Compaq Presario M2000Z

Three buttons atop the keyboard next to the Wi-Fi switch do a nice job of controlling volume, which pours from speaker outlets that wrap around the front corners. The other features I liked most about this laptop are the battery life --almost 5 hours in our tests--and the comfortable typing slant, both of which owe thanks the extra-cost 12-cell rear battery (a $25 upgrade from the standard 6-cell unit).
On the performance bench, the 1.8-GHz AMD Turion 64 ML-34-equipped M2000Z pulled down a WorldBench 5 score of 73. That's more than adequate for general use, but it is slower than many of the Intel-equipped notebooks we've looked at recently. The M2000Z's light gray keyboard offers a top-shelf layout plus an extrawide touchpad.
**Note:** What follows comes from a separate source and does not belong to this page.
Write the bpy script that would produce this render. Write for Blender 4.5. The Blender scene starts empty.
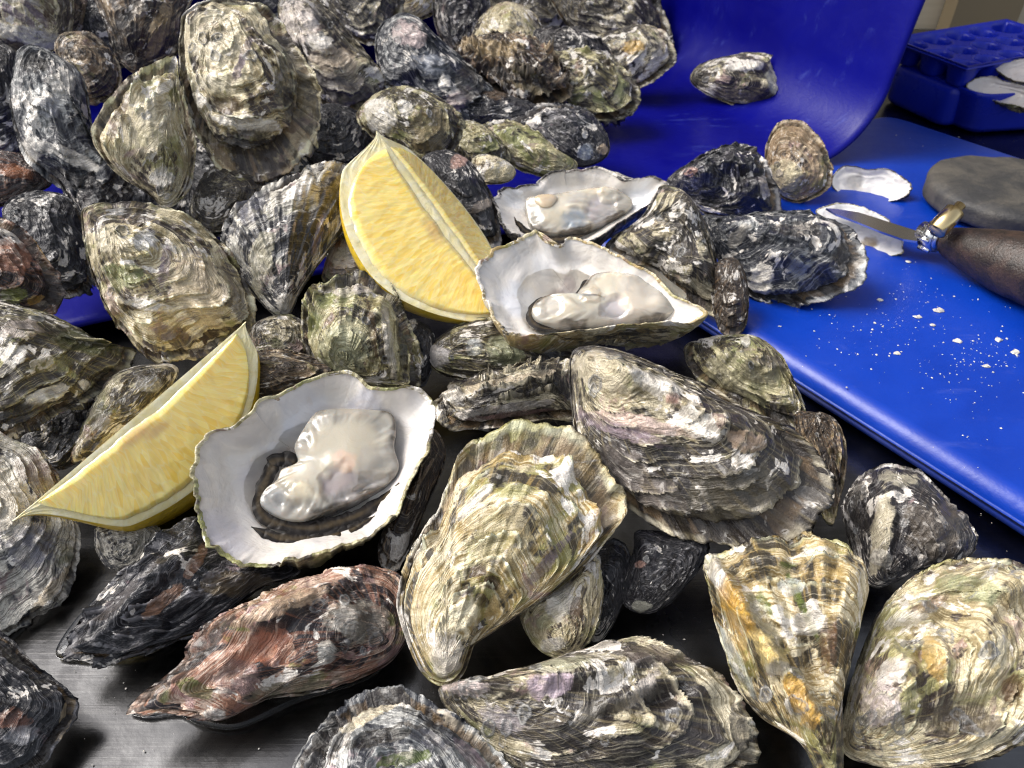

The notebook is user upgradable, with the hard drive and two memory slots residing beneath their own grooved bottom panels held in by a couple of small screws each.
Topping it all off is a nice Acrobat manual with an especially useful contents page that breaks out each view of the laptop (left side, right side, and so on). Too bad it's buried in the Windows Help and Support Center.
Upshot: At $1314, the DVD burner-equipped Compaq Presario M2000Z is a nicely priced home laptop with a bonus: very long battery life.